Friday, September 28, 2012

URT Singlespeed a Ride Review

The long journey that has been my Trek Y 11 singlespeed blast from the past has finally culminated.  Version 2 was finally completed Wed night thanks to some parts bin BB7s from Carl for the front wheel.  Just in time for our CNH Thurs ride.


For those keeping score version 1 was more of just clean the thing up, convert to singlespeed and see if it even works.  The singlespeed portion of the build has proven itself solid from the get go.  The DMR STS chain tensioner works great and is pretty smooth no issues there.  Version 1's main issue was the tired old suspension, front and back.  I knew if I was going to ride this thing long term I would need suspension that actually worked.

I put my desire for a full suspension singlespeed party bike out into the Universe and a few months later I got a text from Jomo informing me he was actually going to mail the fork I gave him back from CO.  I had told him to just sell it and then buy me beer when I come out to visit but all told this is probably better.  Then Phil at work had mentioned a while back about an old Stratos Helix rear shock he had laying around in a box in his shop doing nothing.  Although I guess technically what it was doing was hiding..waiting to fulfill its DESTINY.

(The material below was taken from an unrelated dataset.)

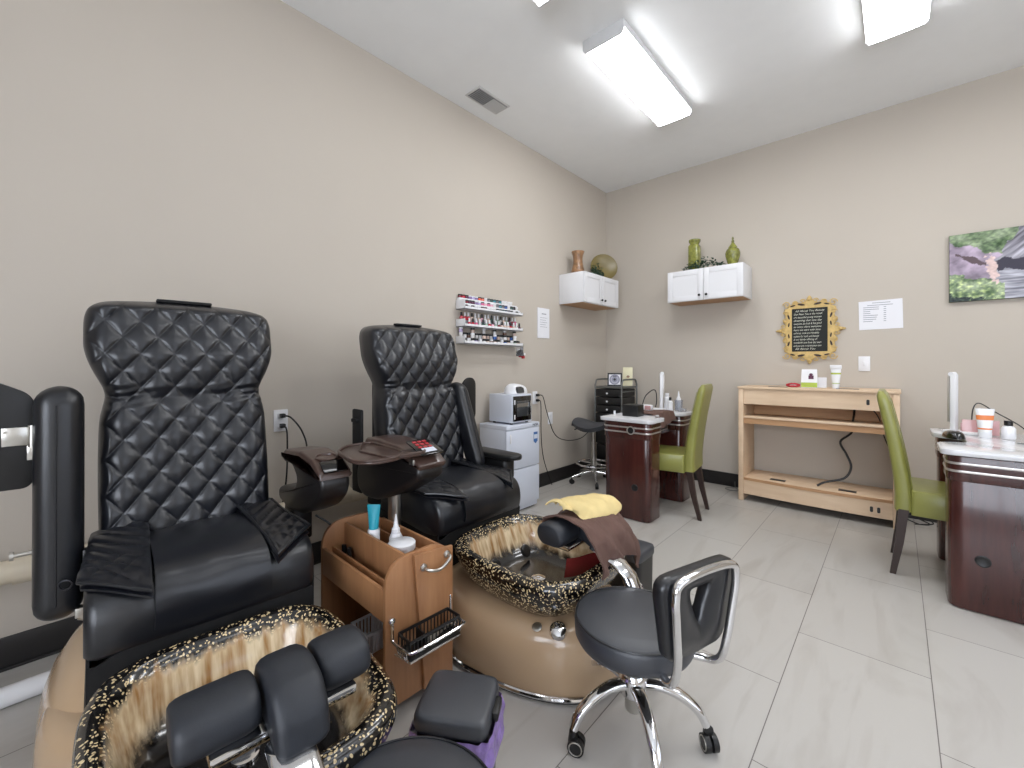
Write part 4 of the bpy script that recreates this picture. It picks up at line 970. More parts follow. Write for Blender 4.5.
def bagf(u, v):
    a = 2 * PI * u; f = v
    rr = 1.10 + .05 * math.sin(a * 9 + 5 * f) * f + .09 * mn.noise(Vector((math.cos(a) * 3, math.sin(a) * 3, f * 4))) + .06 * math.sin(f * PI)
    p = rrect(0, 0, .085 * rr, .095 * rr, 0, 6, 8)
    return (.085 * rr * sel(math.cos(a), 6), .095 * rr * sel(math.sin(a), 6), .258 - .13 * f - .03 * math.sin(a * 3) * f)
o = obj('bin_liner', G().grid(bagf, 120, 20), 'bag', b1, 'crinkled purple bag hanging over the rim', sharp=80)
bin_('plain black pedal bin standing behind the wheeled stool', -.950, 1.89, .0, .088, .085, .31)

# ------------------------------------------------------------------ wheeled stools
def stool(label, x, y, ang0, back=(.5, .866)):
    t = thing('wheeled_stool', label, 'stool', (x, y, 0))
    r = .185
    st = obj('seat', G().lathe([(.001, .290), (r - .03, .290), (r - .008, .296), (r - .001, .31), (r + .001, .35), (r - .004, .362), (r - .012, .367), (r * .7, .377), (.001, .381)], 64), 'pad', t, sharp=60)
    obj('seat_piping', G().tube([((r - .004) * math.cos(a), (r - .004) * math.sin(a), .364) for a in [2 * PI * k / 64 for k in range(64)]], .0028, 8, closed=True), 'leather_smooth', st)
    obj('gas_column', G().lathe([(.024, .07), (.026, .075), (.026, .20), (.018, .205), (.018, .28), (.05, .284)], 24), 'steel', t)
    hb = obj('hub', G().lathe([(.03, .115), (.042, .125), (.045, .175), (.035, .19), (.02, .192)], 24), 'chrome', t)
    for k in range(5):
        a = ang0 + 2 * PI * k / 5; c, s_ = math.cos(a), math.sin(a); rot = Matrix.Rotation(a, 4, 'Z')
        g = G(); pts = smooth_path([(.03, 0, .158), (.08, 0, .162), (.14, 0, .145), (.19, 0, .11), (.215, 0, .068)], 5)
        rings = []
        for i, p in enumerate(pts):
            d = (pts[min(i + 1, len(pts) - 1)] - pts[max(i - 1, 0)]).normalized(); nrm = Vector((-d.z, 0, d.x)); f = i / (len(pts) - 1)
            rings.append([rot @ (p + Vector((0, 1, 0)) * (.022 - .007 * f) * sel(math.cos(q), 2.6) + nrm * (.015 - .003 * f) * sel(math.sin(q), 2.6)) for q in [2 * PI * m_ / 16 for m_ in range(16)]])
        leg = obj('leg', G().loft(rings), 'chrome', t, sharp=70)
        cc = Vector((.218 * c, .218 * s_, 0)); tdir = a + .9 + k * 1.3
        ax = Vector((math.cos(tdir), math.sin(tdir), 0)); fw = Vector((-ax.y, ax.x, 0))
        q = G(); ctr = cc + fw * .012 + Vector((0, 0, .0255))
        for s2 in (-1, 1): q.tube([ctr + ax * s2 * .004, ctr + ax * s2 * .02], .025, 20)
        q.tube([ctr + fw * -.012 + Vector((0, 0, .004)), ctr + fw * -.008 + Vector((0, 0, .034)), ctr + Vector((0, 0, .036))], .014, 10)
        cs = obj('caster', q, 'plastic_black', t)
        q = G()
        for s2 in (-1, 1): q.tube([ctr + ax * (s2 * .0202) + (fw * math.cos(w3) + Vector((0, 0, 1)) * math.sin(w3)) * .019 for w3 in [2 * PI * j / 20 for j in range(20)]], .0018, 6, closed=True)
        obj('wheel_ring', q, 'steel', cs)
    # backrest: direction half way between camera-right and toward the camera
    R_ = Vector((.7408, .6717, 0)); F_ = Vector((-.6717, .7408, 0))
    n = (R_ * back[0] - F_ * back[1]).normalized(); tt = Vector((-n.y, n.x, 0))
    C = n * .20 + tt * .022
    def BP(a, z, o=0): return C + tt * a + n * (o + .05 * (z - .35)) + Vector((0, 0, z + .034))
    outer = rpoly([(-.165, .575), (.165, .575), (.115, .335), (-.115, .335)], [.05, .05, .04, .04], 7)
    # make denser loops and lerp outer-inner to leave a triangular opening
    inner = [(-.045, .525), (.045, .525), (0, .415)]
    def resample(poly, n_):
        L_ = [0]; P_ = poly + [poly[0]]
        for i in range(len(poly)): L_.append(L_[-1] + (Vector(P_[i + 1]) - Vector(P_[i])).length)
        out = []
        for k in range(n_):
            d = L_[-1] * k / n_; i = max(j for j in range(len(poly)) if L_[j] <= d + 1e-9); f = (d - L_[i]) / max(1e-9, (L_[i + 1] - L_[i])); a, b_ = Vector(P_[i]), Vector(P_[i + 1]); out.append(a + (b_ - a) * f)
        return out
    def radial(poly, n_, c0):
        out = []
        for k in range(n_):
            an = 2 * PI * k / n_; d = Vector((math.cos(an), math.sin(an))); best = None
            for i in range(len(poly)):
                a, b_ = Vector(poly[i]) - c0, Vector(poly[(i + 1) % len(poly)]) - c0; e = b_ - a
                den = d.x * e.y - d.y * e.x
                if abs(den) < 1e-9: continue
                s1 = (a.x * e.y - a.y * e.x) / den; s2 = (a.x * d.y - a.y * d.x) / den
                if s1 > 0 and -1e-6 <= s2 <= 1 + 1e-6: best = s1 if best is None else max(best, s1)
            out.append(c0 + d * (best or .01))
        return out
    c0 = Vector((0, .485)); NN = 72
    O_ = radial(outer, NN, c0); I_ = radial(rpoly(inner, .015, 3), NN, c0)
    rings = []
    for f, dep in ((0, -.012), (.0, .012), (.08, .022), (.5, .028), (.92, .022), (1, .012), (1, -.012), (.92, -.020), (.5, -.024), (.08, -.020)):
        rings.append([BP(*(I_[k] + (O_[k] - I_[k]) * f), dep) for k in range(NN)])
    rings.append(rings[0])
    bk_ = obj('backrest', G().loft(rings, False, False), 'leather_smooth', t, sharp=60)
    loop = [BP(-.045, .272, -.07), BP(-.085, .268, -.02), BP(-.100, .285, .02), BP(-.105, .35, .036), BP(-.122, .47, .040), BP(-.128, .53, .040), BP(-.11, .568, .038), BP(0, .577, .036), BP(.11, .568, .038), BP(.128, .53, .040), BP(.122, .47, .040), BP(.105, .35, .036), BP(.100, .285, .02), BP(.085, .268, -.02), BP(.045, .272, -.07)]
    obj('back_tube', G().tube(smooth_path(loop, 5), .0115, 12), 'chrome', bk_, 'bent chrome tube holding the backrest')
    obj('seat_bracket', G().box(-.07, .07, -.07, .07, .272, .2895, .004), 'plastic_black', t)
    return t
stool('round black wheeled stool with small backrest on the open floor', -.625, 1.267, math.radians(-118))
stool('round black stool seat cut off by the bottom edge of the picture', -.64, .415, math.radians(0), (0, 1))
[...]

Only issue at this point was the fork coming from CO was a 29er but I've randomly decided to turn 26er frames into 69er's before to pretty decent effect so I didn't let that phase me for a second.  There was a good chance the geometry was going to go straight to hell but it turns out the Stratos is a quarter inch longer than the original spec'd rear shock on this frame.  So the wagon wheel fork tilted things back a bit but then a slightly longer than spec'd rear shock tilted things right back.  Its still a bit hokey but it works.

The ride itself went pretty damn great.  It's going to take me a bit to learn how to appropriately ride suspension again.  I wasn't really using it to its full effect and was getting messed up a bit in corners because of the slight differences in steering behavior and not being used to rebound etc.  The geometry feels very odd to me but I think its actually probably fine.  I need to get someone like Ben on this thing who is used to riding a bit more slack to know for sure.  It rides flats and downs just fine...climbing is awkward as hell and feels like its 3 times harder than it should be but I guess that is to be expected.

I posted one of my faster times on Mighty Chicken last night so right from the get go I can see there will be some gains in the descending realm over my Redline.  Although I did almost kill myself going off the slight drop before the last big berm.  Turns out this thing is a little front heavy, go figure.  I'm comfortable in a high speed nollie though so no big whup.  I think once I learn the little ins and outs of actually riding a slack FS ride appropriately I will probably be partying pretty hard on this thing.

A viable full suspension 69er singlespeed? Who'd have thunk it??